Objective:
All lines featuring the string "More" are to be listed.

+++ The data +++

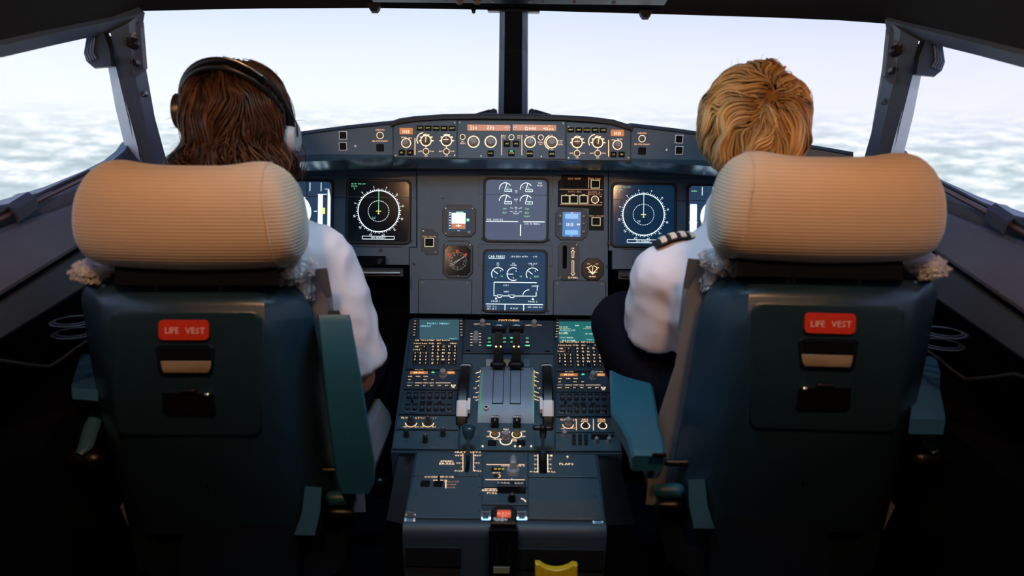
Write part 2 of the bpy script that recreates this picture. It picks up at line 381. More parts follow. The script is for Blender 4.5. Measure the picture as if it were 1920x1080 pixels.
# --- window frames and pillars (trim) both sides
def bar(m, a, b, wa, wb, mi=0):              # quad strip beam: rings of 4 points
    m.loft([a, b])
def side_trim(s, n):
    m = MB()
    # pillar: rings from top to bottom, [outer-rear, inner-rear, inner-front, outer-front]
    lv = [((207, 60, 1.72), (265, 25, 1.80)), ((218, 128, 1.77), (272, 120, 1.84)), ((240, 220, 1.86), (290, 220, 1.94)), ((260, 312, 1.98), (315, 312, 2.04)), ((267, 360, 2.02), (322, 360, 2.08))]
    rings = []
    for a, b in lv:
        A, B = P(*a), P(*b); nrm = Vector((B-A)).cross(Vector((0, .3, 1))).normalized()
        if nrm.y < 0: nrm = -nrm
        mid = A+(B-A)*.45-nrm*.012
        out = nrm*.07+Vector((-.035, 0, 0))
        rings.append([mir(s, v) for v in (A, mid, B, B+B.normalized()*.05, A+A.normalized()*.05)])
    m.loft(rings)
    o = struct('trim_%d' % n, m, PIL, 25)
    # reveal strip facing the side window, window light put into its pale colour
    m = MB(); rr = []
    for (a, w) in (((198, 100, 1.80), 20), ((216, 200, 1.87), 22), ((234, 275, 1.95), 24), ((240, 320, 2.0), 26)):
        A = P(*a); B = P(a[0]+w, a[1], a[2]-.03); rr.append([mir(s, v) for v in (A, B, B+B.normalized()*.04, A+A.normalized()*.04)])
    m.loft(rr); struct('trim_%d' % (n+2), m, mat('pillar_reveal_lit', (.62, .66, .74), .5), 25)
    # header beam above the side window
    m = MB(); T = [P(262, 24, 1.80), P(205, 38, 1.72), P(100, 60, 1.54), P(0, 83, 1.36)]; Bt = [P(262, 52, 1.80), P(190, 64, 1.72), P(90, 86, 1.54), P(0, 107, 1.36)]
    T.append(Vector((eL.x, .9, eL.z))); Bt.append(Vector((eL.x, .9, eL.z-.035))); T.append(Vector((eL.x, .0, eL.z))); Bt.append(Vector((eL.x, .0, eL.z-.035)))
    rr = [[mir(s, v) for v in (t+Vector((0, 0, .012)), t+Vector((.012, 0, 0)), b+Vector((.006, 0, 0)), b+Vector((-.03, .0, -.004)), t+Vector((-.06, 0, .01)))] for t, b in zip(T, Bt)]
    m.loft(rr); struct('trim_%d' % (n+4), m, PIL, 30)
side_trim(-1, 1); side_trim(1, 2)
# rounded lower corner of the side window + solid wall aft of it
def aft(s, n):
    m = MB(); a = st(silF, silN, .62); t = Vector((eL.x, .62, eL.z-.03))
    a2 = st(silF, silN, -.9); t2 = Vector((eL.x, -.9, eL.z-.02))
    q = [a+Vector((-.04, 0, -.02)), t+Vector((0, 0, .1)), t2+Vector((0, 0, .1)), a2+Vector((-.04, 0, -.02))]
    m.loft([[mir(s, v) for v in q], [mir(s, v+Vector((-.04, 0, 0))) for v in q]]); struct('trim_%d' % n, m, LIN)
    m = MB(); cc = [(P(262, 262, 1.97), P(262, 318, 1.97)), (P(243, 268, 1.95), P(262, 322, 1.95)), (P(232, 284, 1.92), P(225, 330, 1.92)), (P(210, 302, 1.88), P(195, 345, 1.88)), (P(172, 322, 1.80), P(160, 355, 1.8)), (P(100, 352, 1.62), P(95, 385, 1.62)), (P(0, 384, 1.41), P(0, 420, 1.41))]
    cc.append((st(silF, silN, 1.0)+Vector((0, 0, .012)), st(silF, silN, 1.0)+Vector((0, 0, -.03)))); cc.append((st(silF, silN, .6)+Vector((0, 0, .012)), st(silF, silN, .6)+Vector((0, 0, -.03))))
    m.loft([[mir(s, v) for v in (a, b+Vector((.012, 0, 0)), b+Vector((-.02, .01, 0)), a+Vector((-.03, .02, 0)))] for a, b in cc]); struct('trim_%d' % (n+2), m, mat('sill_trim', (.05, .08, .14), .35), 40)
aft(-1, 7); aft(1, 8)
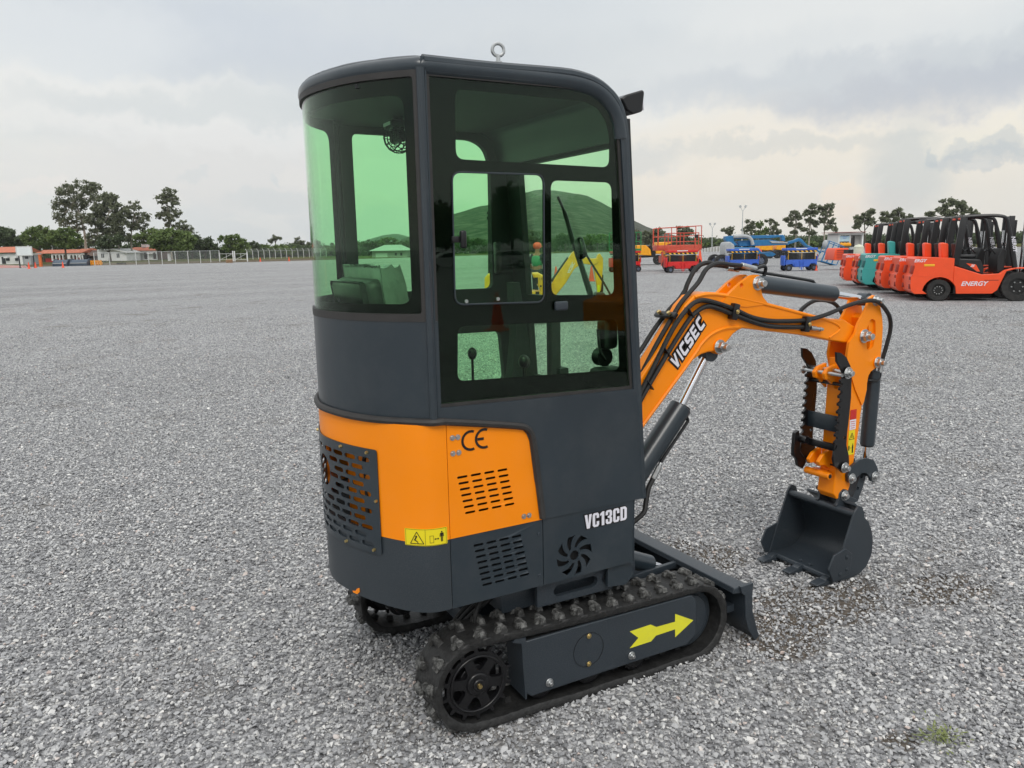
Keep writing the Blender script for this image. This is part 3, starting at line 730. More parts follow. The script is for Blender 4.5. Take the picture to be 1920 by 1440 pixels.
# arm (dipper)
armo = [(2.262, 1.17), (2.270, 1.09), (2.262, .95), (2.252, .673), (2.236, .47), (2.228, .40), (2.258, .368), (2.330, .372), (2.352, .42), (2.366, .515), (2.389, .652), (2.411, .836), (2.427, .92), (2.426, .981), (2.450, 1.010), (2.495, 1.030), (2.518, 1.065), (2.523, 1.15), (2.522, 1.229), (2.513, 1.277), (2.484, 1.345), (2.475, 1.375), (2.44, 1.392), (2.405, 1.375), (2.395, 1.345), (2.362, 1.30), (2.325, 1.24), (2.30, 1.21)]
AR = None
b = MB(); b.prism([p for p in armo if p[1] < 1.19] + [(2.50, 1.19), (2.3, 1.19)][:0], -.180, -.070)
b2 = [p for p in armo if p[1] < 1.12]
b.bm.free(); b.bm = bmesh.new(); b.prism(b2, -.203, -.102); AR = b.build('arm', M['orange'], EX, bevel=.006, seg=3)
pocket = fillet([(2.41, 1.12), (2.455, 1.13), (2.470, 1.20), (2.462, 1.27), (2.425, 1.28), (2.395, 1.22)], .015, 3)
cheek = [(2.275, 1.17), (2.265, 1.10), (2.29, 1.03), (2.34, .93), (2.40, .84), (2.412, .86), (2.427, .92), (2.426, .981), (2.450, 1.010), (2.495, 1.030), (2.518, 1.065), (2.523, 1.15), (2.522, 1.229), (2.513, 1.277), (2.49, 1.345), (2.478, 1.378), (2.44, 1.395), (2.408, 1.38), (2.395, 1.345), (2.372, 1.31), (2.335, 1.26), (2.315, 1.21)]
for y0 in (-.204, -.095):
    b = MB(); me = curve_mesh([cheek, pocket] if y0 < -.1 else [cheek], .014); b.add(me, NEAR(y0)); b.build('arm_cheek', M['orange'], AR, bevel=.003)
b = MB(); b.prism([(2.41, 1.0), (2.50, 1.04), (2.505, 1.24), (2.46, 1.30), (2.42, 1.28), (2.45, 1.15)], -.198, -.10); b.prism([(2.28, 1.0), (2.45, 1.02), (2.42, .86), (2.27, .8)], -.2035, -.0995); b.build('arm_web', M['orange'], AR)
nutbolt((2.453, -.211, 1.368), .020, M['zinc'], AR, .042)
b = MB(); b.cyl((2.453, -.211, 1.368), (2.453, -.085, 1.368), .022, seg=16); b.build('pin', M['zinc'], AR)
nutbolt((2.494, -.214, 1.054), .021, M['zinc'], AR, .045)
b = MB(); b.cyl((2.494, -.216, 1.054), (2.494, -.085, 1.054), .03, seg=20); b.build('boss', M['orange'], AR)
b = MB(); b.prism([(2.252, 1.06), (2.19, 1.045), (2.165, 1.02), (2.175, .99), (2.20, .985), (2.262, .93)], -.165, -.145); b.prism([(2.252, 1.06), (2.19, 1.045), (2.165, 1.02), (2.175, .99), (2.20, .985), (2.262, .93)], -.105, -.085); b.build('thumb_lug', M['orange'], AR, bevel=.004)
b = MB()
for y0 in (-.165, -.105): b.prism([(2.25, .63), (2.18, .60), (2.155, .57), (2.165, .55), (2.20, .548), (2.24, .52)], y0, y0 + .02)
b.cyl((2.20, -.20, .498), (2.20, -.05, .498), .018, seg=16); b.box((2.215, -.125, .50), (.05, .09, .03)); b.build('lower_lug', M['orange'], AR, bevel=.003)
b = MB(); b.cyl((2.20, -.202, .498), (2.20, -.199, .498), .011, seg=12); b.build('tube_bore', M['blackmatte'], AR)
# arm decals
b = MB(); b.box((2.345, -.2045, .800), (.046, .001, .050)); DL = b.build('danger_label', M['redlabel'], AR)
b = MB(); b.box((2.3445, -.2045, .748), (.046, .001, .052)); b.build('text_label', M['white'], AR)
b = MB()
for k in range(4): b.box((2.344, -.2055, .764 - k * .011), (.034 - .006 * (k % 2), .0006, .0028))
b.build('small_print', M['redlabel'], DL)
b = MB(); b.box((2.341, -.2045, .655), (.046, .001, .128)); YL = b.build('warning_label', M['yellow'], AR)
tr3 = [(2.324, .672), (2.360, .672), (2.342, .705)]
for nm, L_ in (('danger_triangle', [line(tr3[i], tr3[(i + 1) % 3], .003) for i in range(3)] + [circ(2.342, .683, .004, 8), rect(2.3405, .684, 2.3435, .694)]), ('man_symbol', [rect(2.320, .615, 2.328, .64), line((2.331, .627), (2.343, .627), .002), circ(2.352, .645, .0035, 8), rect(2.347, .624, 2.357, .640), rect(2.3475, .60, 2.3515, .625), rect(2.3525, .60, 2.3565, .625)])):
    b = MB()
    for p in L_: mm = curve_mesh([p], .0006); b.add(mm, NEAR(-.2056))
    b.build(nm, M['decal'], YL)

# hydraulic cylinders
def hyd(name, p0, p1, p2, rb, rr, parent=EX):
    """barrel p0-p1, rod p1-p2"""
    b = MB(); b.cyl(p0, p1, rb, seg=28); o = b.build(name, M['grey'], parent, bevel=.004)
    p0, p1, p2 = Vector(p0), Vector(p1), Vector(p2); d = (p2 - p1).normalized()
    b = MB(); b.cyl(p1 - d * .002, p2, rr, seg=20); b.build('rod', M['chrome'], o)
    b = MB(); b.cyl(p1 - d * .012, p1 + d * .006, rb * .86, seg=28); b.build('gland', M['black'], o)
    b = MB(); b.cyl(p2 + Vector((0, -.028, 0)), p2 + Vector((0, .028, 0)), rr * 1.9, seg=18); b.build('rod_eye', M['grey_metal'], o)
    return o
HA = hyd('arm_cylinder', (1.69, YB - .018, 1.480), (2.222, YB - .018, 1.408), (2.455, YB - .018, 1.370), .040, .017)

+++

Result for this exercise:
Write part 2 of the bpy script that recreates this picture. It picks up at line 381. More parts follow. The script is for Blender 4.5. Measure the picture as if it were 1920x1080 pixels.
Keep writing the Blender script for this image. This is part 3, starting at line 730. More parts follow. The script is for Blender 4.5. Take the picture to be 1920 by 1440 pixels.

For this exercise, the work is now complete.